10/6/21  The debate on whether to bury power lines continues to gain attention. Proponents say burying lines protects them from weather-related damage while opponents counter that the cost is too prohibitive, and that it would be a regulatory nightmare to get all the needed approvals. 

Burying power lines has to be done on a case-by-case assessment. Places prone to flooding are not ideal, and accessing buried lines for repair are more costly than fixing above ground lines. Either way, a lot is at stake: to pay up front to go underground, or to have to suffer later when there are more crippling power outages.

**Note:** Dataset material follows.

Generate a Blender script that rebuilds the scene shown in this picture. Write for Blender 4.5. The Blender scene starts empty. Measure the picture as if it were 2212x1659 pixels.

The sentiment following major powers outages may be strongly for burying the cables, but seldom does it result in action ... until a company decides that it has no other choice. Pacific Gas & Electric, which has had horrendous problems from firestorms, announced in July that it plans to bury 10,000 miles of its power lines (about 10% of its total grid) at a projected cost of about $20 billion. 

Per a report from the Institute for Energy Research, PG&E has more than eight million trees near the company’s power lines. PG&E plans to spend $1.4 billion this year to trim over a million trees and remove more than 300,000 of them. The company was scheduled to lay 70 miles of power lines underground this year, so 10,000 miles would be a mammoth task.

The timeline for laying the underground cable is projected at two years. PG&E's 16 million California customers, which already pay some of the highest electricity rates in the U.S., will likely will see their monthly bills go up. When this project is completed, it promises to be one of the largest case studies ever done.